Progress update, 9 to 15 March 2013, and this week’s finds

By Tim Causer, on 15 March 2013

Welcome to the progress update for the period 9 to 15 March 2013, during which time excellent progress continues to be made: 29,505 words (including TEI mark-up) have been transcribed this week. Volunteers have made some great finds this week, more of which later.

5,243 manuscripts have now been transcribed or partially-transcribed, which is 38 up on last week’s total. Of these transcripts, 4,975 (94%) are complete and locked, an increase of 47 on this time last week. We should lock our 5,000th transcript at some point next week!

The more detailed state of progress is as follows:

  • Box 2: 390 manuscripts transcribed of 753 (51%)
  • Box 27: 350 of 350 (100%)
  • Box 35: 279 of 439 (63%)
  • Box 50: 134 of 198 (67%)
  • Box 51: 358 of 940 (38%)
  • Box 62: 53 of 565 (9%)
  • Box 70: 257 of 350 (73%)
  • Box 71: 663 of 663 (100%)
  • Box 72: 608 of 664 (91%)
  • Box 73: 151 of 151 (100%)
  • Box 79: 198 of 199 (99%)
  • Box 95: 119 of 147 (80%)
  • Box 96: 526 of 539 (97%)
  • Box 97: 52 of 296 (17%)
  • Box 98: 212 of 499 (42%)
  • Box 100: 145 of 422 (32%)
  • Box107:  76 of 538 (14%)
  • Box 115: 275 of 307 (89%)
  • Box 116: 359 of 864 (40%)
  • Box 139: 38 of 38 (100%)
  • Overall: 58% of the 8,925 manuscripts currently uploaded to the website have been transcribed thus far.

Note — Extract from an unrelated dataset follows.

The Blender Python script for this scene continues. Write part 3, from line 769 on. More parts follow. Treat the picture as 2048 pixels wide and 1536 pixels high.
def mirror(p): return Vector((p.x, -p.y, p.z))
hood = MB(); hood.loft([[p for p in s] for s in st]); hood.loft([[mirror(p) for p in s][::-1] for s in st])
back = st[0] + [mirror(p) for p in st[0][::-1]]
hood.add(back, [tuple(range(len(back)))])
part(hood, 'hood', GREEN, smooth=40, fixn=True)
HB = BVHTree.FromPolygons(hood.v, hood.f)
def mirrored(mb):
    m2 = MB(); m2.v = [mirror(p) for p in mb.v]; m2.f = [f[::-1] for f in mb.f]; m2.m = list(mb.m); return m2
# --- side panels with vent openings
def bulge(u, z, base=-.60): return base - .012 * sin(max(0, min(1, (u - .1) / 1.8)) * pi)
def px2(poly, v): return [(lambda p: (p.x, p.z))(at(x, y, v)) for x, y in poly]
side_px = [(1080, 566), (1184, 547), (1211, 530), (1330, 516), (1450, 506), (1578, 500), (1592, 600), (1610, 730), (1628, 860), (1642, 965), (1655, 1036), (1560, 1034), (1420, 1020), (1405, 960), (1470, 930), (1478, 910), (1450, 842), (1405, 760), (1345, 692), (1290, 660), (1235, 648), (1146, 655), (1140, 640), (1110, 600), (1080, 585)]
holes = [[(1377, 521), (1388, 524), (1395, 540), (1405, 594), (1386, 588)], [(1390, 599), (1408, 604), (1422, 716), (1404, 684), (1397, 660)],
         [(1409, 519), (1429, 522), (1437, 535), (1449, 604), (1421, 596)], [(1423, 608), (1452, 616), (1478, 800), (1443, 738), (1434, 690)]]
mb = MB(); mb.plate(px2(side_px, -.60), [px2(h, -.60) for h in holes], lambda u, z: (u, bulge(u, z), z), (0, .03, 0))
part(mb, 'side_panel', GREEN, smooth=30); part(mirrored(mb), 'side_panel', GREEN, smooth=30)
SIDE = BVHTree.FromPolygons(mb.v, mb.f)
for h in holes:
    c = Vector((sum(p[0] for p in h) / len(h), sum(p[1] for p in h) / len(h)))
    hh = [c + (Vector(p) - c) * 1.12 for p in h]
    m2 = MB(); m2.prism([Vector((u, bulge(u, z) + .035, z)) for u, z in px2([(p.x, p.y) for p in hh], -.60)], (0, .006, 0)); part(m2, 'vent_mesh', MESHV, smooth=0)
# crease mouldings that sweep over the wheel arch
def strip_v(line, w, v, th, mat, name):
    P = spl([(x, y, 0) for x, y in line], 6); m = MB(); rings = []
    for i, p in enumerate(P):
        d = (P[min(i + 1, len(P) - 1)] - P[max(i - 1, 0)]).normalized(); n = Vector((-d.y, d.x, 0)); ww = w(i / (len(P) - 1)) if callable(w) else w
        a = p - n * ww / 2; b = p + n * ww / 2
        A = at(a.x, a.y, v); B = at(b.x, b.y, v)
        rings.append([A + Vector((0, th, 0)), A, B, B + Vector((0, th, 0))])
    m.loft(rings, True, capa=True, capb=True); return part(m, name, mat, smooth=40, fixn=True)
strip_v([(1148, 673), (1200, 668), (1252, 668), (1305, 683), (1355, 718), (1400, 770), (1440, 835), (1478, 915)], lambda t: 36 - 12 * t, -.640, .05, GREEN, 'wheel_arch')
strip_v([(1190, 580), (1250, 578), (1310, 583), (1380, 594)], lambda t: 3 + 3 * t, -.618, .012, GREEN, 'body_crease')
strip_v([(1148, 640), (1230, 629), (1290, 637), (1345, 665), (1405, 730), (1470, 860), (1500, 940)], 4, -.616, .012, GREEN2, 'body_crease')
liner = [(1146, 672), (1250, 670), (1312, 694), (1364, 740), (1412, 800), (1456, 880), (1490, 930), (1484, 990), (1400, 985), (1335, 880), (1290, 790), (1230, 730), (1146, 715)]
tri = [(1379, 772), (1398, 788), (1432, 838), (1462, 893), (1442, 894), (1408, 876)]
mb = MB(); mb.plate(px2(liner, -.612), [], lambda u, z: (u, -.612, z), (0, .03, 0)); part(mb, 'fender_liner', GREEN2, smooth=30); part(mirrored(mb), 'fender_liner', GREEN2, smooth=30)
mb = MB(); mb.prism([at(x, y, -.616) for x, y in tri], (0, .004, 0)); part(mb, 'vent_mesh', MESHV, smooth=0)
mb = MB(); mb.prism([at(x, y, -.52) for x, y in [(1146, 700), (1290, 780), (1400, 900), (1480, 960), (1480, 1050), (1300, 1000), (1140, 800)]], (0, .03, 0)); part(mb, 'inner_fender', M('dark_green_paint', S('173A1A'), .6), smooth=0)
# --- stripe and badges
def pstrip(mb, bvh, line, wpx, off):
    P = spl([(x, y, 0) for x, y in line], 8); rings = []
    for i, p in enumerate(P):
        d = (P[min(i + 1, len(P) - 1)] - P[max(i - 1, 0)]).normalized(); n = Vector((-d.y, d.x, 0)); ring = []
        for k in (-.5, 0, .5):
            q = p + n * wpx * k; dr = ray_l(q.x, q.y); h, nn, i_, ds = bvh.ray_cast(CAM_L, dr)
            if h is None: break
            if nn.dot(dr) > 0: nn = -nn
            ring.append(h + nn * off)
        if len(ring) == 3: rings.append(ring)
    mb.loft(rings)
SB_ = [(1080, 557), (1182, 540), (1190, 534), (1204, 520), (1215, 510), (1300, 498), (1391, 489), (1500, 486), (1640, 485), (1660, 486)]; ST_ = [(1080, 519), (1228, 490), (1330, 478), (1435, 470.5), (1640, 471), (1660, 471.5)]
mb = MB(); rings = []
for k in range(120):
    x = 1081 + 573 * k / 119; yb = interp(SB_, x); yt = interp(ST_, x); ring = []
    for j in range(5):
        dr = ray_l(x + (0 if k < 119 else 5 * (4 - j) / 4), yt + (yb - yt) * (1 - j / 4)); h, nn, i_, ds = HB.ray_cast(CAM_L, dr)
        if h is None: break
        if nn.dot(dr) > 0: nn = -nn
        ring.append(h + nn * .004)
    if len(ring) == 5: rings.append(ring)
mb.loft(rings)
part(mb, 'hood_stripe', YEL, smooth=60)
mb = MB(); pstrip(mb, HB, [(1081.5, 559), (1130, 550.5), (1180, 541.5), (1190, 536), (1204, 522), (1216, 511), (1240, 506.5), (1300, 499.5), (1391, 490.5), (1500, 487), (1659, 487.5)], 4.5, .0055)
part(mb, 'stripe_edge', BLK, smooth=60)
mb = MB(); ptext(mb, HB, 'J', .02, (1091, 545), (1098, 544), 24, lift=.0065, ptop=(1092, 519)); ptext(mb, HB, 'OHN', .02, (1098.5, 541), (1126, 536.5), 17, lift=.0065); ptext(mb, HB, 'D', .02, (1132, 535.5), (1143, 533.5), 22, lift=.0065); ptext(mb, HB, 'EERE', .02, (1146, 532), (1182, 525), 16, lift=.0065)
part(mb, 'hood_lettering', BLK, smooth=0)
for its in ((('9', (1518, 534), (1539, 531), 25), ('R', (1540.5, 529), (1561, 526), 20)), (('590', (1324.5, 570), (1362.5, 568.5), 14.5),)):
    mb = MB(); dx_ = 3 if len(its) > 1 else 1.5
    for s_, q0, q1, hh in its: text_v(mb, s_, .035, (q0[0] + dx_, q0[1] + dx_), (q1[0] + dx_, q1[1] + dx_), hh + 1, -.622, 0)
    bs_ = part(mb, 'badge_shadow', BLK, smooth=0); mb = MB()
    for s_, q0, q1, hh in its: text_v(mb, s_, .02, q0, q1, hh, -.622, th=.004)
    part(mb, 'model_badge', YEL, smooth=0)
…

Box 107 has been the most heavily transcribed during the last week, and little wonder – it contains some really interesting panopticon-related material.

For example, volunteers Chris Leeder and Melissa Rogers transcribed more of Bentham’s panopticon kitchen recipes, including those for ‘turnip pudding’, ‘stewed pease’, and ‘mushroom catchup [sic]‘. You can also read about my attempt to produce Bentham’s ‘baked apple pudding’, as part of the Journal of Victorian Culture‘s historical bake-off competition.

Bentham's baked apple pudding. Delicious.

Bentham’s baked apple pudding. Delicious.

 

Volunteer Joy Lloyd has transcribed several manuscripts on Bentham’s panoptic institution for women, or what he called the ‘Sotimion’. These include the various rules and regulations for the establishment, inducements to the women for the ‘preservation of their delicacy’, their ‘amusements’, including ‘poultry to tend’, ‘chess’, and a tantalising mention of something called a ‘Panopticon Music Barge’. Elsewhere, Bentham sets out the design of a chair for the comfort of heavily pregnant women,  suggests that the women would be able to row boats along the nearby canals, and describes what he calls ‘Russian Flying Chariots’ or the ‘Panopticon Flying Car’, which would act as a ride and a glorified shuttle service between parts of the panopticon.

Elsewhere, Keith Thompson and Peter Hollis transcribed manuscripts showing Bentham’s interest in chemistry and scientific experiments, Lea Stern worked on a manuscript pertaining to Bentham’s thoughts on counterfeit-proof banknotes, and Jonathan Targett transcribed a manuscript entitled ‘The art of forming an image in the mind & of expressing that image by lines, by shades, by colours, by moulding, by carving‘, or—for those of us who don’t speak Bentham—the art of drawing, painting, and carving.

Thank you, as always, to all who have given their time and effort to Transcribe Bentham during the last seven days. It remains greatly appreciated.